COLUMBUS (WCMH)–Well, you can tell it’s spring because it’s snowing again across all of Ohio. We already reached our average winter snowfall of 27 inches in Columbus even before today’s wet snowfall.

Of course, no one in central Ohio should be surprised by the winter scenery today, because it almost always snows in springtime in our part of the world. Rarely do we get through early spring without some snow, though we did in 2012 and 2015.

Those seasons were the exception.

Last spring we had flurries on April 6-7, and snow fell six times in April 2016, leaving a dusting on the ground. In 2007, we had a frigid Easter holiday, and six days with highs stuck in the 30s in early April!

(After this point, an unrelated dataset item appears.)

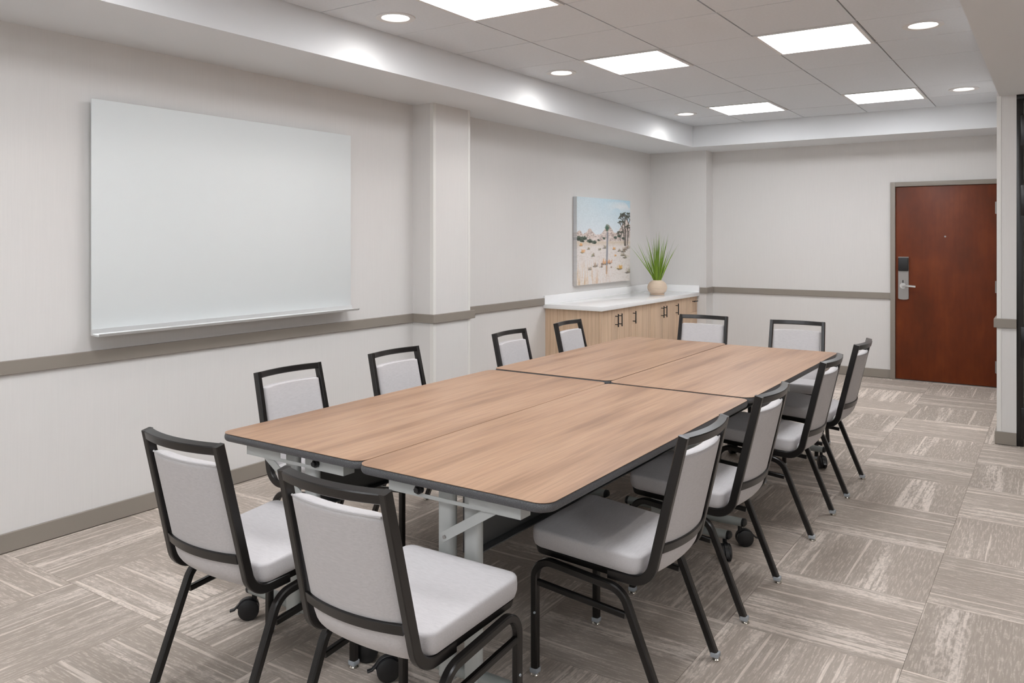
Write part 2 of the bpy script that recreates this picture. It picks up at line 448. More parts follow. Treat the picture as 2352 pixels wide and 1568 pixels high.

There is good reason for our spring forward/fall back toward winter experience. Even as the sun angle climbs and the air moderates, there is plenty of cold air stored up in Canada, ready to be unleashed with a sudden dip of the jet stream south across the Eastern United States.

If you are tired of winter, and the latest in a series of late March wintry blasts, there are signals that a warming trend will bring us above-normal temperatures next week to close out March on a positive note.

Our average high temperature in Columbus is now 54 degrees at the start of spring, and we should finally reach that level early next week.

It could be worse: the record low in Columbus on March 21 is 8 degrees, way back in 1885.